O encerramento da campanha de Marina, na Tijuca, também foi um espetáculo. Adiante da candidata, seguia um caminhão abarrotado de cinegrafistas e fotógrafos. Atrás, num jipe safari, a candidata e o seu círculo de assessores mais íntimos. Num discreto automóvel preto, de vidros filmados, viajava a educadora Neca Setubal, acionista do Banco Itaú. As duas — a candidata e a filha do banqueiro — chegaram e foram embora juntas.
Como outros candidatos, nesta campanha de 2014 Marina é refém da agenda da mídia. O consórcio Globo-Abril-Folha-Estadão, que controla 3 de cada 4 reais investidos em publicidade no Brasil, faz tempo enquadrou a política-eleitoral.

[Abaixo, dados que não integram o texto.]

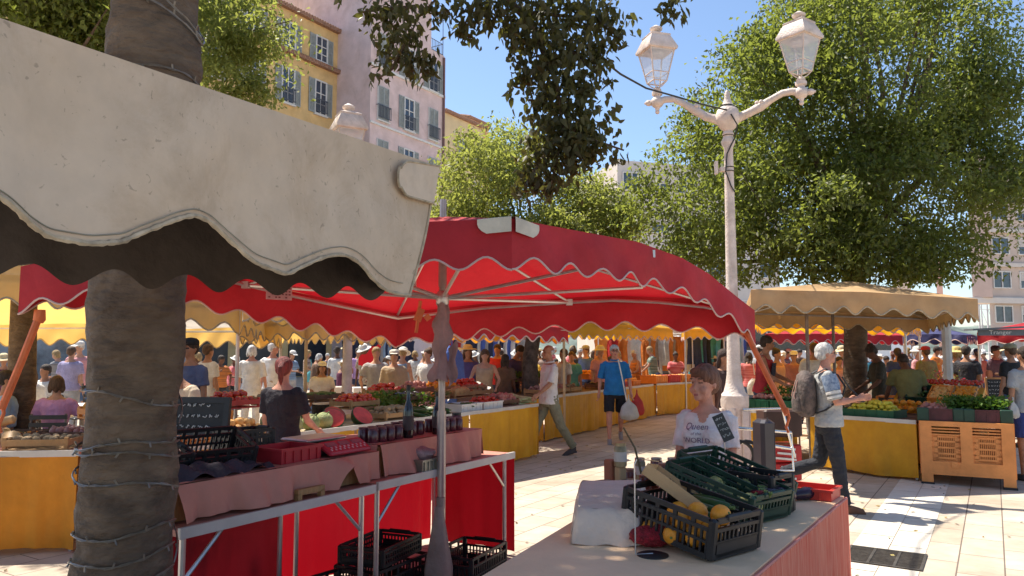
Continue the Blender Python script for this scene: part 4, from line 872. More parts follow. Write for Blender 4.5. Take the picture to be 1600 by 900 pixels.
for (s, kind, lb_, m_) in [(.3, 'orange', 'raised crate of oranges at the back near end of the long stall', orgp), (.95, 'peach', 'raised crate of peaches at the back of the long stall', None), (1.6, 'tomato', 'raised crate of tomatoes behind the melons', redp), (2.25, 'potato', 'raised crate of potatoes behind the melons', None), (2.9, 'zucchini', 'raised crate of courgettes behind the watermelons', dwood), (4.1, 'tomato', 'raised crate of tomatoes behind the aubergines', None), (4.75, 'onion', 'raised crate of onions behind the carrots', dwood), (5.4, 'orange', 'raised crate of oranges toward the far end of the long stall', None), (6.05, 'tomato', 'raised crate of tomatoes at the far end of the long stall', redp)]:
    crate_row(at1, s, 1.08, kind, lb_, m_, 'wood', n=(5, 3) if kind != 'zucchini' else (7, 1), sc=1.15, layers=2, glab=kind+' in the raised back row of the long stall', lie=kind == 'zucchini', z=1.0)
for i, (s, w_) in enumerate([(1.55, .12), (1.78, .14), (1.62, .36), (1.85, .38), (1.7, .58), (2.0, .6), (2.0, .16)]):
    put('melon', at1(s, w_), (R_rnd.uniform(-.5, .5), .3, i), 1.1, 'ribbed melon beside the redheaded vendor on the long stall', 'melons on the long stall')
for i, (s, w_, lb_) in enumerate([(2.25, .25, 'cut watermelon half nearest the stall edge, its red face tipped up'), (2.5, .5, 'cut watermelon half behind the first one'), (2.62, .22, 'cut watermelon half closest to the potato tray')]):
    put('watermelon_half', at1(s, w_, .80), (.8, .1, .25+.3*i), .95, lb_)
put('watermelon', at1(2.2, .75), (0, 0, .4), .9, 'whole dark watermelon at the back of the long stall')
for i in range(18): put('zucchini', at1(3.6+.07*(i % 9)+.02, .15+.28*(i//9)+R_rnd.uniform(-.02, .02), .80+.04*(i % 2)), (0, R_rnd.uniform(-.1, .1), r1+1.5+R_rnd.uniform(-.3, .3)), 1.15, 'courgette lying loose on the long stall near the herbs', 'loose courgettes')
for i in range(14): put('herb_bunch', at1(3.4+.17*(i % 7), .62+.22*(i//7), .84+.05*(i//7)), (R_rnd.uniform(-.4, .4), R_rnd.uniform(-.4, .4), i), 1.15, 'bunch of green herbs heaped on the long stall behind the mast', 'herb bunches on the long stall')
for i in range(9): put('leek', at1(6.15+.05*i, .28+.03*(i % 3), .80+.035*(i % 3)), (0, R_rnd.uniform(-.15, .15), r1+1.57+R_rnd.uniform(-.5, .5)), 1.1, 'pale leek at the far end of the long stall', 'leeks')
for i in range(3): put('cauliflower', at1(6.15+.2*i, .75), (0, 0, i), 1.1, 'cauliflower behind the leeks', 'cauliflowers')
# goods along stall two
for (s, w_, kind, lb_, m, style, n, sc, lay, gl) in [
    (.5, .3, 'fig', 'wooden crate of figs just right of the man in the white polo', None, 'wood', (6, 4), 1, 2, 'fig in the crate right of the white polo'),
    (1.05, .3, 'onion', 'wooden crate of pink onions beside the figs', None, 'wood', (6, 4), 1, 2, 'pink onion in the crate beside the figs'),
    (1.6, .3, 'potato', 'wooden crate of potatoes left of the man in blue', None, 'wood', (6, 4), 1, 2, 'potato left of the man in blue'),
    (1.1, .85, 'aubergine', 'dark crate of aubergines behind the pink onions', dwood, 'wood', (6, 1), 1, 2, 'aubergine behind the pink onions'),
    (1.7, .85, 'zucchini', 'dark crate of courgettes beside the aubergines', dwood, 'wood', (8, 1), 1, 2, 'courgette beside the aubergines'),
    (3.3, .3, 'aubergine', 'crate of aubergines just right of the man in blue', dwood, 'wood', (6, 1), 1, 1, 'aubergine just right of the man in blue'),
    (3.95, .35, 'tomato', 'crate of red tomatoes on the middle of the second yellow table', redp, 'solid', (6, 4), 1, 2, 'red tomato on the second yellow table'),
    (4.6, .35, 'orange', 'crate of oranges beside the tomatoes of the second yellow table', redp, 'solid', (6, 4), 1, 2, 'orange beside the tomatoes'),
    (5.25, .35, 'peach', 'crate of peaches near the far end of the second yellow table', orgp, 'solid', (6, 4), 1, 2, 'peach near the far end of the second table'),
    (4.0, .95, 'orange', 'raised crate of oranges in the second row', orgp, 'solid', (6, 4), 1.1, 2, 'orange in the raised second row crate'),
    (4.7, .95, 'tomato', 'raised crate of tomatoes in the second row', redp, 'solid', (6, 4), 1.1, 2, 'tomato in the raised second row crate'),
    (5.4, .95, 'orange', 'raised crate of oranges at the end of the second row', orgp, 'solid', (6, 4), 1.1, 2, 'orange at the end of the second row')]:
    crate_row(at2, s, w_, kind, lb_, m, style, n=n, sc=sc, layers=lay, D=D2, W=W2, glab=gl, z=.80 if w_ < .8 else .98, lie=kind in ('zucchini', 'carrot', 'aubergine'), d=(.52, .45, .12))
for i in range(8): put('herb_bunch', at2(.9+.15*i, 1.05, 1.0), (.2, 0, i), 1.2, 'dark green bunch behind the crates of the second table', 'greens of the second table')
def at3(s, w_, z=.8): return A3+D3*s+W3*w_+V((0, 0, z))
for (s, w_, kind, lb_, m) in [(.35, .3, 'orange', 'orange crate at the left end of the far yellow table', orgp), (.95, .3, 'tomato', 'red crate in the middle of the far yellow table', redp), (1.55, .3, 'peach', 'orange crate of peaches at the right end of the far yellow table', orgp)]:
    crate_row(at3, s, w_, kind, lb_, m, 'solid', n=(6, 4), D=D3, W=W3, layers=2, glab=kind+' on the far yellow table', d=(.52, .5, .2))
# goods on the far left table
def at4(s, w_, z=.8): return A4+D4*s+W4*w_+V((0, 0, z))
for (s, w_, kind, lb_, m, n) in [(.75, .2, 'potato', 'dark low tray at the front left of the orange skirted table', dwood, (6, 3)), (1.75, .22, 'potato', 'flattened cardboard coloured tray near the trunk on the orange skirted table', woodc, (6, 3)), (.7, .75, 'aubergine', 'dark crate of aubergines at the back left table', dwood, (6, 1)), (1.75, .8, 'onion', 'dark crate of onions at the back of the orange skirted table', dwood, (6, 3)), (1.22, .8, 'carrot', 'brown crate between the aubergines and the onions', dwood, (7, 1))]:
    crate_row(at4, s, w_, kind, lb_, m, 'wood', n=n, D=D4, W=W4, glab=kind+' on the orange skirted table '+('front' if w_ < .5 else 'back'), lie=kind in ('aubergine', 'carrot'))
for i, (s, w_, z, lb_) in enumerate([(1.2, .42, .93, 'long tan squash propped up in the middle of the orange skirted table'), (1.05, .3, .86, 'tan squash lying below the propped one'), (1.4, .35, .82, 'tan squash nearest the trunk')]):
    put('squash', at4(s, w_, z), (.2, -.25, .2+i), 1.25, lb_)
# goods on the right hand fruit table
def at5(s, w_, z=.745): return A5+D5*s+W5*w_+V((0, 0, z))
r5 = atan2(D5.y, D5.x)
for i in range(3): crate(['green plastic tray at the left end of the fruit table', 'green plastic tray behind the slanting orange prop', 'green plastic tray just left of the backpack'][i], at5(.12+.46*i, .25), r5, (.44, .42, .16), grnp, 'solid')
crate('green tray of lemons in front of the dark aproned vendor', at5(1.72, .28), r5, (.72, .42, .10), grnp, 'solid')
heap('lemon', at5(1.42, .12, .80), D5, .62, W5, .34, 8, 4, 'yellow lemon heaped in the green tray', 'lemons in the green tray', 1.05, layers=3)
bs = MB(); bs.lathe(at5(.75, .62), [(.15, 0), (.2, .17), (.215, .19), (.2, .185), (.145, .02)], 20, None, (1.3, 1)); tag(bs.build('basket', mat('yellow_basket', (.62, .42, .08), .6, .15), smooth=True), 'yellow tub at the back of the fruit table beside the backpack', 'tub')
for i in range(9): put('melon', at5(.62+.13*(i % 3), .52+.1*(i//3), .87+.02*(i % 2)), (0, .3, i), .6, 'small melon in the yellow tub', 'melons in the tub')
heap('onion', at5(.02, .1, .90), D5, .34, W5, .3, 5, 3, 'red onion in the left green tray', 'onions in the left green tray')
heap('zucchini', at5(.46, .1, .90), D5, .34, W5, .26, 6, 1, 'courgette in the middle green tray', 'courgettes in the middle green tray', lie=True)
heap('orange', at5(1.2, .85, .78), D5, 1.2, W5, .3, 9, 3, 'orange at the back of the fruit table', 'oranges at the back of the fruit table', 1.0, layers=2)
for i in range(5): put('herb_bunch', at5(.1+.2*i, .55, .9), (0, 0, i), 1.1, 'leafy bunch behind the green trays', 'leafy bunches')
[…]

Promotores e beneficiários da ditadura militar, os irmãos Marinho, os Civita, os Frias e os Mesquita ficaram aflitos quando o movimento popular encurralou os militares e deu forma à Constituição cidadã de 1988. Desde então, as quatro famílias insistem em circunscrever o debate político às suas páginas e estúdios. É como se tivessem pedagiado a democracia. As catracas só se abrem para as ideias aceitáveis à elite que representam. Não é por acaso que capítulos inteiros daquela Constituição ainda não tenham sido regulamentados.
Soa zombaria a ideia que fazem de democracia.

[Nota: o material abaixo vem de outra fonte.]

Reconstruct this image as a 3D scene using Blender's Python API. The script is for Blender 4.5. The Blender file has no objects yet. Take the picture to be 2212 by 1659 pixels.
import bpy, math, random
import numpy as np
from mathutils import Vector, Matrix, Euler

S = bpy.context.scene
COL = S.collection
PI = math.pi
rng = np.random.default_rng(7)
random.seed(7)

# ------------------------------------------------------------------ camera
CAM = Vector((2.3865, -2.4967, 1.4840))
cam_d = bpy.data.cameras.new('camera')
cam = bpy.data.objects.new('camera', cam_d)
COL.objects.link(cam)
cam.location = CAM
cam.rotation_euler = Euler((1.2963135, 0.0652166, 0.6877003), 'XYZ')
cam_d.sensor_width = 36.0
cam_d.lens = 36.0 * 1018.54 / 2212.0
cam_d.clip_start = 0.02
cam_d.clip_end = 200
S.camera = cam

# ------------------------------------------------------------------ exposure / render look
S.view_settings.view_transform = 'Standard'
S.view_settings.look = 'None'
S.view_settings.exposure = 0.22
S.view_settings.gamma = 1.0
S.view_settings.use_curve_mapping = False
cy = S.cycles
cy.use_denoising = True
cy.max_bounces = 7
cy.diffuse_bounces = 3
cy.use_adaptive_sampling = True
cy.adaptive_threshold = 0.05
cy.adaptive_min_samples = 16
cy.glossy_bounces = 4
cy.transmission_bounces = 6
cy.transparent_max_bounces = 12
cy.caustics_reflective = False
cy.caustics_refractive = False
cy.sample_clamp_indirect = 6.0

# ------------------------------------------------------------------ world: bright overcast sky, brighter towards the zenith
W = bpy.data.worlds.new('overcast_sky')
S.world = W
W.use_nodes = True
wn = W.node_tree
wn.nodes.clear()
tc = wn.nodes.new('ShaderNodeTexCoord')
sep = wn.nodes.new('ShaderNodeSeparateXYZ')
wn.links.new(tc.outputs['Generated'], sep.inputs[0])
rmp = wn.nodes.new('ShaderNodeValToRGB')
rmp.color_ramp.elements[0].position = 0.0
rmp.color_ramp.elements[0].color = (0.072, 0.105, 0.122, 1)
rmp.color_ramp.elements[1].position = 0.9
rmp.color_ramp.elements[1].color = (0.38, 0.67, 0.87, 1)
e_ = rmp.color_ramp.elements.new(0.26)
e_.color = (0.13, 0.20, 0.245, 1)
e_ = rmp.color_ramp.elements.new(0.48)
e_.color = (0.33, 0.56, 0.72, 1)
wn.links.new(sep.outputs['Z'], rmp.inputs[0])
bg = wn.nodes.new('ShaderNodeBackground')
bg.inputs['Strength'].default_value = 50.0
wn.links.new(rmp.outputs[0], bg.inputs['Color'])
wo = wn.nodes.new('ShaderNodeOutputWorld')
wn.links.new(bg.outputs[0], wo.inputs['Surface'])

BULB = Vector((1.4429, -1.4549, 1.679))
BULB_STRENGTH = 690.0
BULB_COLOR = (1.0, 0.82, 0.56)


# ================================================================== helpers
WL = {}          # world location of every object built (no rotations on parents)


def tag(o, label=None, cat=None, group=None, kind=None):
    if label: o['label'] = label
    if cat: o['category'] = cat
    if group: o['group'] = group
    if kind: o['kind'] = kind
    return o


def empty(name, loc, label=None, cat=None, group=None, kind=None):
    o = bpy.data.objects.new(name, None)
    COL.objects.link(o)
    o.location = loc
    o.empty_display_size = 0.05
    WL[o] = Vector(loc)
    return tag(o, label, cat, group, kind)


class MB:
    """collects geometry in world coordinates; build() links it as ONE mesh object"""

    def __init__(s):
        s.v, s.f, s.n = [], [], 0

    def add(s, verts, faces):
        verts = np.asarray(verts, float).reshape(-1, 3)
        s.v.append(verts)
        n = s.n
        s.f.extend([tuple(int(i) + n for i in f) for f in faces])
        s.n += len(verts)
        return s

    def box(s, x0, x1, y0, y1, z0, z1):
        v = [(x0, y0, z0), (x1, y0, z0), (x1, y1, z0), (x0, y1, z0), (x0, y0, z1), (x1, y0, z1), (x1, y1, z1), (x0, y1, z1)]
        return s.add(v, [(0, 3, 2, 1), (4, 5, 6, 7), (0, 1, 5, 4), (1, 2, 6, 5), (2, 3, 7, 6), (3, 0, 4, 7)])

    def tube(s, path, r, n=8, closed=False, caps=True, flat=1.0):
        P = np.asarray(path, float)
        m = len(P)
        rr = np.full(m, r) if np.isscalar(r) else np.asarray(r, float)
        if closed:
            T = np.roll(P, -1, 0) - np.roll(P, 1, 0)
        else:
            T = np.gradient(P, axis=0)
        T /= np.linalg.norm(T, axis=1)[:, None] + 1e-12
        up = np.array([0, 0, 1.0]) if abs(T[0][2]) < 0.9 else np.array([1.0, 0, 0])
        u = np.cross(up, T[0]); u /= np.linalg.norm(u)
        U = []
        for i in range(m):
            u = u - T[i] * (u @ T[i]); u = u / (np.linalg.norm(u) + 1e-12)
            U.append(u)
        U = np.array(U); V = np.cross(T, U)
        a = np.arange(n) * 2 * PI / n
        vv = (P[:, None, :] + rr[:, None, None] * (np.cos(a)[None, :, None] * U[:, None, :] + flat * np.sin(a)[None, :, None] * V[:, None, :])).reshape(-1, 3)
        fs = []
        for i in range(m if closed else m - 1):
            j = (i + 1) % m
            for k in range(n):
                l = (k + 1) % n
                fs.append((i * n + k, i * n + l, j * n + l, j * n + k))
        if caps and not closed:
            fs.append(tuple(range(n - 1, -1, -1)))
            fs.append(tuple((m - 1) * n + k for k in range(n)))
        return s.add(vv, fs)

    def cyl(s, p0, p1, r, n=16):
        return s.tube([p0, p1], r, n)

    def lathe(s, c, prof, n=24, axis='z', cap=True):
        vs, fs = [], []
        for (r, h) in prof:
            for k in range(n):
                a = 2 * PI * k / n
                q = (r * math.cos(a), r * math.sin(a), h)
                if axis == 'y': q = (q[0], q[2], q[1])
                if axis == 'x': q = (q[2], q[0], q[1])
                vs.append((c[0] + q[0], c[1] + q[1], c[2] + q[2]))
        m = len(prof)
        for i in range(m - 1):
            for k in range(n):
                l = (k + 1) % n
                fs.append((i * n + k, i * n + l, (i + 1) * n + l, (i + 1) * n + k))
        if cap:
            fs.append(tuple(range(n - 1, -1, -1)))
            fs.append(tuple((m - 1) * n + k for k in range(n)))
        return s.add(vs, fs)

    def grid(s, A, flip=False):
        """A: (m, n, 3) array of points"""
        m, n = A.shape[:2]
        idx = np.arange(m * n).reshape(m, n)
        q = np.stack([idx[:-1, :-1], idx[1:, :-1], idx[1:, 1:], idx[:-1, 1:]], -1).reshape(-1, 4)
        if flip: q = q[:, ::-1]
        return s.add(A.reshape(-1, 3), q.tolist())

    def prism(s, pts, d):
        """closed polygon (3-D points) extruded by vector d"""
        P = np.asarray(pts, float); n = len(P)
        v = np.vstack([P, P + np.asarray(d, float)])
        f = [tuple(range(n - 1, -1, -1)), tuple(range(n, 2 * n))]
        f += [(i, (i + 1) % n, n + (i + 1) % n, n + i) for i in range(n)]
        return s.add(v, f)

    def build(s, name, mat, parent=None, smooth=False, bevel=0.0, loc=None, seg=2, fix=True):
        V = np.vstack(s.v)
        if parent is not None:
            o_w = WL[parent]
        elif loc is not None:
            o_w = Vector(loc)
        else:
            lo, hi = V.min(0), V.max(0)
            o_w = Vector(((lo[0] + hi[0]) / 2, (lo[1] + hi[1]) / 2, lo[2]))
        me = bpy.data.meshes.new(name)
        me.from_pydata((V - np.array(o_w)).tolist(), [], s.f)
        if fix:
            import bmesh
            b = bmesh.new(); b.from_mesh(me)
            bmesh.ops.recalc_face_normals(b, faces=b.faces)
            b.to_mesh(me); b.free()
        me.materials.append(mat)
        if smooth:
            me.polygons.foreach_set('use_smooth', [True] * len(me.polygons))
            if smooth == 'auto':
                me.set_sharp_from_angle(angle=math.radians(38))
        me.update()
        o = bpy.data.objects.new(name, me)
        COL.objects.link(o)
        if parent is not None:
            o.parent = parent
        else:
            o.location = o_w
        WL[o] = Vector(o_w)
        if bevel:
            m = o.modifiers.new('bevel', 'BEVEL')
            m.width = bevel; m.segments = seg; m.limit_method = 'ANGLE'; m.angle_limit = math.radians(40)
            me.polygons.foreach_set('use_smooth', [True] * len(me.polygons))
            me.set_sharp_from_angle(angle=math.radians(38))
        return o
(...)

Em anúncios comuns durante o período eleitoral, a Globo compara sua liderança na audiência — obtida com benesses da ditadura, práticas monopolistas e o pagamento de jabás ao mercado publicitário — com a votação estrondosa de um candidato verdadeiramente popular.
Mesmo a Folha, cuja pretensão intelectual destoa do prédio coberto de pastilhas na vizinhança da cracolândia, vê e promove seus leitores como indivíduos “consumidores de informação”. Podem se dar ao luxo de consumir de um cardápio variado de opiniões, diz a mais recente campanha publicitária do jornal. Podem até discordar da Folha. Ainda assim, são sujeitos com autonomia pela metade, já que a definição do cardápio continua se dando na mesa do Otavinho.
Por outro lado, os movimentos coletivos, organizados, que ameaçam a tutela dos donos da mídia sobre a democracia, são tratados como entraves ao livre trânsito dos automóveis que transportam os “consumidores de informação”.
Esta tarde, na Tijuca, Marina cumpriu a agenda do GAFE. Compromissos foram feitos e desfeitos ao sabor de um objetivo: gerar imagens e “notícias” para preencher 90 segundos do Jornal Nacional, disputando o interesse do telespectador com a moça do tempo e os gols da rodada. Marina desfilou em carro aberto. Fez uma breve fala para estimular duas dúzias de eleitores a produzirem o que na TV chamamos de “sobe som”. Toda reportagem tem um. Hoje, foi um coro de aprovação.
Brevemente, Marina compartilhou com os tijucanos o simulacro da “atividade política”.
Não houve debate, nem tempo para as lideranças comunitárias. Marina falou, o público ouviu. Os mais ousados tiraram selfies para usar no Facebook. Não deixam de ser retratos que resumem os rumos da política partidária no Brasil.
Ironia falar em “nova política” quando ficou evidente, para quem quis ver, a completa desconexão entre a candidata e o bairro que decidiu visitar.
Na breve entrevista aos jornalistas, Marina repetiu o discurso. Segundo ela, existem o PT, o PSDB e a “sociedade”, que ela pretende defender dos dois primeiros, separando bons de maus.
Tarefa de uma abelha-rainha, que paira sobre todos.
Se é a “sociedade” vista hoje na Tijuca, ela é amorfa, ahistórica, muda e cativa dos velhos bordões do Jânio.
Por trás do teatro, quem parecia fazer política com P maiúsculo estava em um automóvel preto, de vidros filmados, ouvindo e se fazendo ouvir pela candidata.
O mundo gira, a Lusitana roda, e a mortadela do Jânio veio parar na Tijuca.